By Adam Kirsch

Write a negative review and you can make an enemy for life. And yet, reviewing is an essential part of defining one’s artistic identity.

In “Enemies of Promise,” his classic study of literary failure, Cyril Connolly imagines a beginning writer named Walter Savage Shelleyblake, who is invited, on the strength of his debut book, to write a review for a magazine called The Blue Bugloss. Shelleyblake writes the review, and then another, and another — and soon finds himself trapped, churning out uninspired reviews of uninspired books for not enough money, as his friends go on to write proper novels and poems. “Reviewing,” Connolly writes with the experience of a lifetime behind him, “is a whole-time job with a half-time salary,” a job in which the best of a writer “is generally expended on the mediocre in others.”

That is the argument against writing even positive reviews. When it comes to negative reviews, the disincentives for a novelist or a poet are still more obvious. Write a bad review and you make an enemy for life; no writer ever forgets a pan. And these days, when so many writers work in the academy, an enemy can be a real threat to one’s career. Just wait until the victim of your bad review, or his friend or student, turns up on your hiring committee or your prize jury.

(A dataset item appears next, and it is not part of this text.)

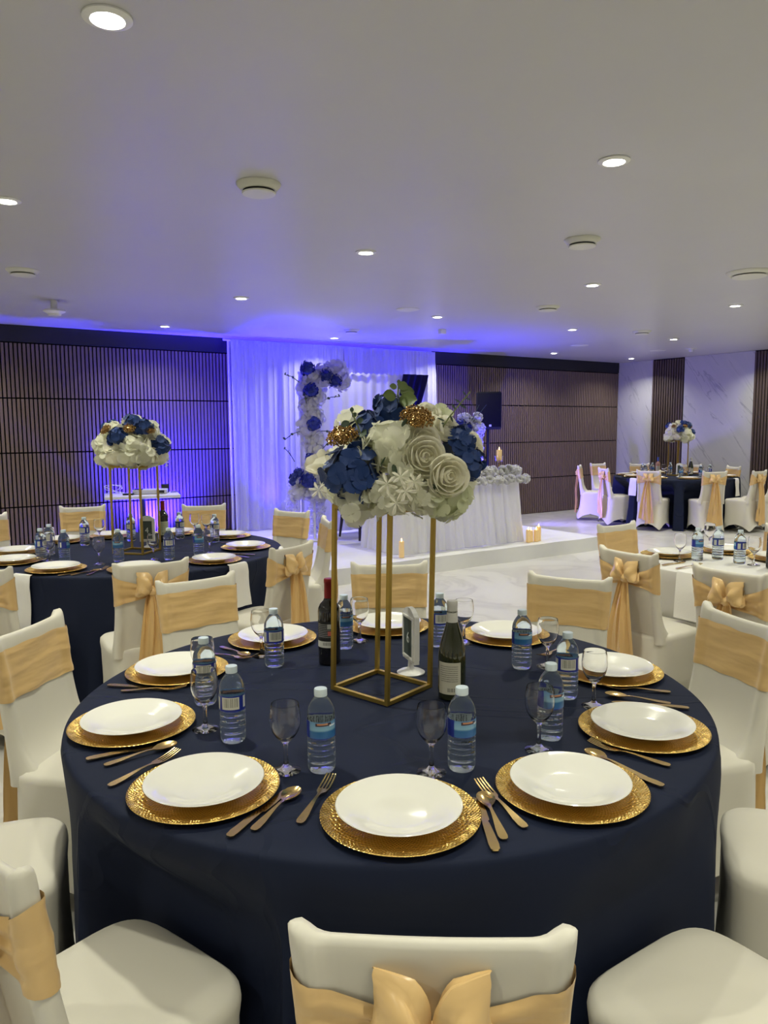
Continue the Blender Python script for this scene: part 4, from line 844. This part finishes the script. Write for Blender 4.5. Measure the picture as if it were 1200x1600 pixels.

If this sounds merely mercenary, however, there’s also a more altruistic argument against writing bad reviews. At a time when few people care about literature, why waste precious time and space attacking a bad book when you could be celebrating a good one? Isn’t writing a bad review a kind of disservice to literature itself? No wonder, then, that it’s so rare to see novelists or poets actually criticize one another — rare enough that when it does happen, it’s treated as a controversy or a scandal.

Yet the idea that a novelist should steer clear of criticism, especially negative criticism, would have struck many of the greatest English novelists as bizarre. In the early 20th century, Virginia Woolf regularly reviewed fiction for The Times Literary Supplement, where she specialized in harsh verdicts suavely delivered. Take Woolf’s review of “Mummery,” which was its author’s 19th book: “Nineteen volumes cannot be brought from start to finish without learning whatever you are capable of learning about writing books,” she writes, “but the risk of learning your lesson so thoroughly is that you may become in the process not an artist, but a professional writer.”

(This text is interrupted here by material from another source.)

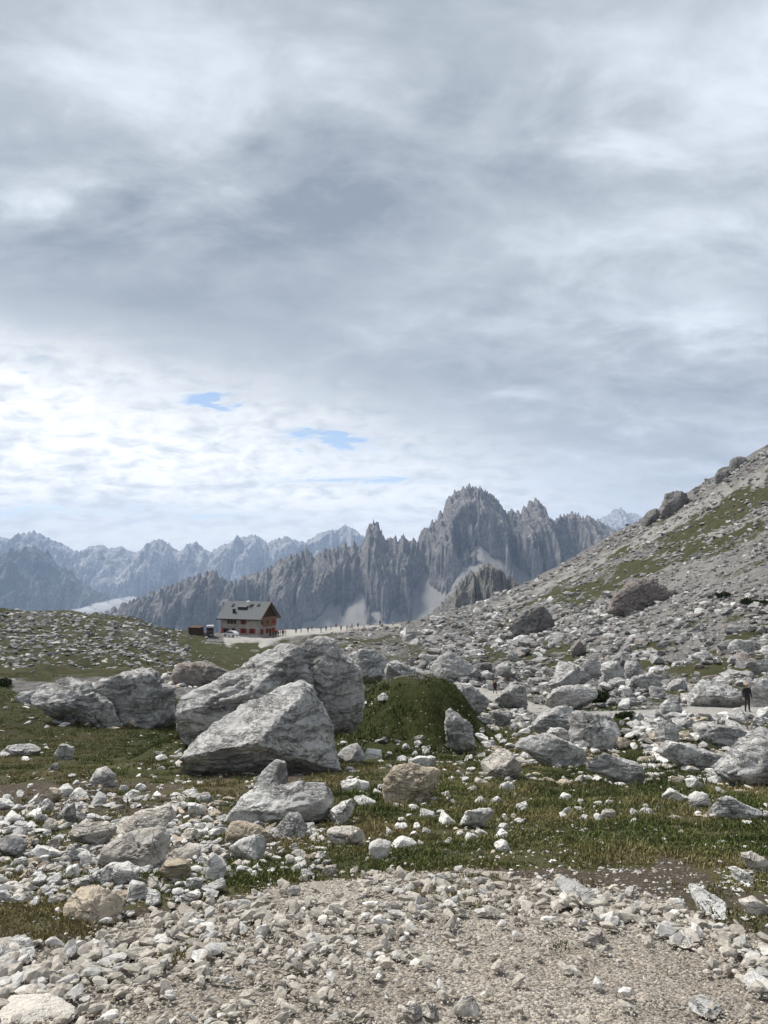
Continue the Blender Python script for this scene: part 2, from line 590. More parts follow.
def path_material():
    m, nt, b = new_mat('path_gravel', .95, .12)
    pos = nt.node('ShaderNodeNewGeometry').outputs['Position']
    v = nt.voro(pos, 70, 'F1', 'Color')
    sep = nt.node('ShaderNodeSeparateColor')
    nt.l.new(v, sep.inputs[0])
    c = nt.mix(sep.outputs[0], (.22, .195, .165), (.54, .49, .42))
    c = nt.mix(nt.math('MULTIPLY', nt.step(.4, .66, nt.noise(pos, 1.3, 5, .65)), .65), c, (.175, .147, .118))
    c = nt.mix(nt.math('MULTIPLY', nt.step(.5, .7, nt.noise(pos, 260, 3)), .35), c, (.46, .43, .39))
    nt.put(b.inputs['Base Color'], c)
    d = nt.voro(pos, 70)
    h = nt.math('SUBTRACT', nt.math('MULTIPLY', nt.noise(pos, 160, 3), .5), d)
    nt.put(b.inputs['Normal'], nt.bump(h, .9, .014))
    return m


def grass_material():
    m, nt, b = new_mat('grass_blades', .75, .15)
    col = nt.attr('col', 'Color')
    nt.put(b.inputs['Base Color'], col)
    return m


def mountain_material(name, warm, streak=.012):
    m, nt, b = new_mat(name, .95, .08)
    pos = nt.node('ShaderNodeNewGeometry').outputs['Position']
    scr = nt.attr('scree')
    v1 = nt.noise(nt.vmap(pos, scale=(1, 1, .4)), streak, 6, .68)
    v2 = nt.noise(nt.vmap(pos, scale=(1, 1, .5), loc=(500, 20, 0)), streak * 3.2, 5, .7)
    lay = nt.noise(nt.vmap(pos, scale=(.12, .12, 1.0), rot=(.06, .1, 0)), streak * 2.6, 4, .6)
    c = nt.mix(nt.step(.32, .68, v1), tuple(x * .58 for x in warm), tuple(x * 1.22 for x in warm))
    c = nt.mix(nt.math('MULTIPLY', nt.step(.42, .66, v2), .55), c, tuple(x * .55 for x in warm))
    c = nt.mix(nt.math('MULTIPLY', nt.step(.50, .66, lay), .35), c, tuple(x * 1.35 for x in warm))
    v3 = nt.noise(nt.vmap(pos, scale=(1, 1, .6)), streak * 7, 5, .7)
    c = nt.mix(nt.step(.36, .64, v3), nt.mix(1, c, (.66, .66, .68), 'MULTIPLY'), nt.mix(1, c, (1.22, 1.21, 1.19), 'MULTIPLY'))
    sc = nt.mix(nt.noise(pos, .012, 4), (.22, .21, .20), (.34, .325, .31))
    scn = nt.math('ADD', scr, nt.math('MULTIPLY', nt.math('SUBTRACT', nt.noise(pos, streak * 1.6, 6, .7), .5), 1.1))
    c = nt.mix(nt.math('MULTIPLY', nt.step(.35, .85, scn), .9), c, sc)
    nt.put(b.inputs['Base Color'], c)
    h = nt.math('ADD', nt.math('MULTIPLY', v1, 1.0), nt.math('MULTIPLY', v2, .6))
    hs = nt.math('MULTIPLY', h, nt.math('SUBTRACT', 1.0, nt.math('MULTIPLY', scr, .9)))
    nt.put(b.inputs['Normal'], nt.bump(v3, .8, .14 / streak, nt.bump(hs, .9, .35 / streak)))
    return m


M['ground'] = ground_material()
M['path'] = path_material()
M['grass'] = grass_material()

# ------------------------------------------------------------------ ground mesh
th_in = np.arctan((np.linspace(-60, 828, 760) - 384) / F)
th_l = np.linspace(-math.pi, th_in[0], 70)[:-1]
th_r = np.linspace(th_in[-1], math.pi, 71)[1:-1]
TH = np.concatenate([th_l, th_in, th_r])
RR = np.concatenate([np.exp(np.linspace(math.log(.25), math.log(2.3), 12))[:-1], np.exp(np.linspace(math.log(2.3), math.log(420), 640)), np.exp(np.linspace(math.log(430), math.log(1300), 36))])
TT, RG = np.meshgrid(TH, RR, indexing='ij')
GX, GY = RG * np.sin(TT), RG * np.cos(TT)
GZ = hz(GX, GY)
zg, zp, zt = zones(GX, GY, GZ)
zs = sstep(24, 12, RG)
_px, _py = project(GX, GY, GZ)
_w = fbm(P3(GX * .6, GY * .6, 61.0), 3).reshape(GX.shape)
zl = np.where(GY > .5, strokes(_px + 14 * _w, _py + 8 * _w, LUSH), 0)
# hummocky turf
GZ = GZ + zg * sstep(6, 14, RG) * (RG < 60) * .10 * np.maximum(0, fbm(P3(GX * 1.3, GY * 1.3, 21.0), 3)).reshape(GX.shape)
GZ = GZ - .02 * zt
nt_, nr_ = GX.shape
V = np.stack([GX, GY, GZ], -1).reshape(-1, 3)
ii, jj = np.meshgrid(np.arange(nt_), np.arange(nr_ - 1), indexing='ij')
i2 = (ii + 1) % nt_
Q = np.stack([ii * nr_ + jj, ii * nr_ + jj + 1, i2 * nr_ + jj + 1, i2 * nr_ + jj], -1).reshape(-1, 4)
Q = Q[:, ::-1]
pf = zt.reshape(-1)[Q].mean(1) > .5


def sub_mesh(name, sel, mat):
    q = Q[sel]
    used, inv = np.unique(q.ravel(), return_inverse=True)
    me = np_mesh(name, V[used], inv.reshape(-1, 4), True, {'grass': zg.reshape(-1)[used], 'pale': zp.reshape(-1)[used], 'soil': zs.reshape(-1)[used], 'lush': zl.reshape(-1)[used]})
    o = link(name, me, mat)
    tag(o, kind='structure')
    return o


ground = sub_mesh('ground', ~pf, M['ground'])
path = sub_mesh('path', pf, M['path'])


# ------------------------------------------------------------------ rocks
ICO = {}


def ico(n):
    if n not in ICO:
        bm = bmesh.new()
        bmesh.ops.create_icosphere(bm, subdivisions=n, radius=1)
        v = np.array([x.co[:] for x in bm.verts])
        f = np.array([[x.index for x in p.verts] for p in bm.faces])
        bm.free()
        ICO[n] = (v / np.linalg.norm(v, axis=1)[:, None], f)
    return ICO[n]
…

This is more than a put-down. In contrasting the artist with the professional writer, Woolf — whose father, Leslie Stephen, was an arch-professional man of letters — was making a statement about which path she herself meant to follow. For many of the best, most adventurous novelists, in fact, negative criticism is an essential part of defining their own artistic identity.

In 1856, two years before she published her first book of fiction, George Eliot wrote a scathing essay on “Silly Novels by Lady Novelists,” in which she pre-emptively declared war on the low expectations Victorian readers had for novels by women. In the same way, David Foster Wallace blasted Norman Mailer, John Updike and Philip Roth as “Great Male Narcissists”; a couple of years later, he published “Brief Interviews With Hideous Men,” his own fictional inquiry into pathological male narcissism. Henry James dismissed even “War and Peace” as a “loose, baggy monster,” in order to justify the self-conscious formalism of his own books.